Cruysen v. Scudder

215 F.2d 512 | 9th Cir. | 1954

215 F.2d 512

CRUYSEN,
v.
SCUDDER.

No. 14253.

United States Court of Appeals, Ninth Circuit.

Aug. 13, 1954.

Morgan V. Spicer, H. R. Whiting, San Francisco, Cal., for appellant.

Edmund G. Brown, Atty. Gen., Charles E. McClung, Clarence A. Linn, Asst. Attys. Gen., State of California, Kenyon J. Scudder, Superintendent, California Institution for Men, Chino, California, for appellee.
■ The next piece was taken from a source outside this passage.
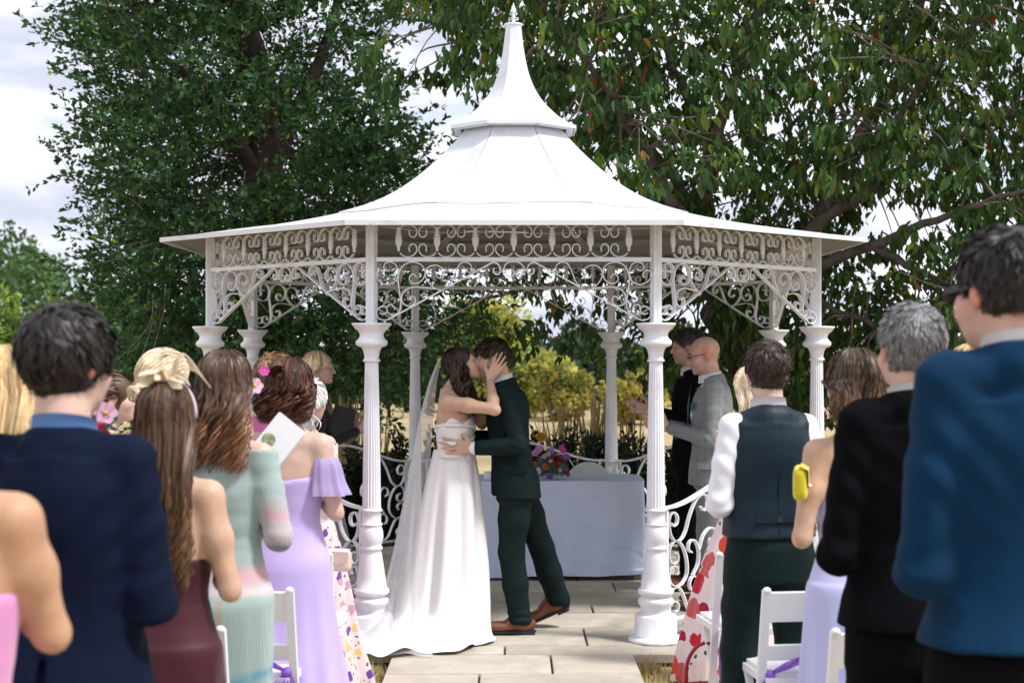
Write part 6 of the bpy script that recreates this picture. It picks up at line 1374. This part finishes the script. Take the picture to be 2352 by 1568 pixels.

Before DENMAN, Chief Judge, and BONE and ORR, Circuit Judges.

PER CURIAM.

1

Appellant Cruysen petitioned for a writ of habeas corpus in the District Court for the Southern District of California. the petition was denied. He appeals. We are of the opinion that the United States District Court had no jurisdiction to hear the petition because appellant has not exhausted his state remedies.

2

From his conviction in the state court Cruysen appealed to the District Court of Appeal, Fourth Appellate District, of the State of California. That court affirmed the conviction. People v. Van Bibber, 96 Cal.App.2d 273, 215 P.2d 106. Cruysen then petitioned the Supreme Court of the State of California for a hearing. This was denied.

3

Cruysen did not apply to the Supreme Court of the United States for a writ of certiorari. He asserts that it was impossible for him to comply with this requirement in the exhaustion of state remedies because the records and papers upon which he must rely in petitioning the Supreme Court of the United States for certiorari were lost by the prison officials in whose custody he then was.

4

Without deciding whether the reasons advanced for the failure to petition the United States Supreme Court for certiorari rendered that step in the exhaustion of state remedies unnecessary, we think a state remedy which has not been exhausted is still available, viz: a petition to the California state courts for a writ of habeas corpus. Cruysen says it would be useless to so petition the California courts because said courts have passed upon the exact questions which could be presented by a petition for the writ. Nevertheless, a petition for a writ of habeas corpus to the state courts would, in the event a decision of the California courts were adverse, permit Cruysen to apply to the United States Supreme Court for a writ of certiorari and thus exhaust a remedy of which he has failed to avail himself.

5

The order denying the issuance of the writ and dismissing the petition is affirmed.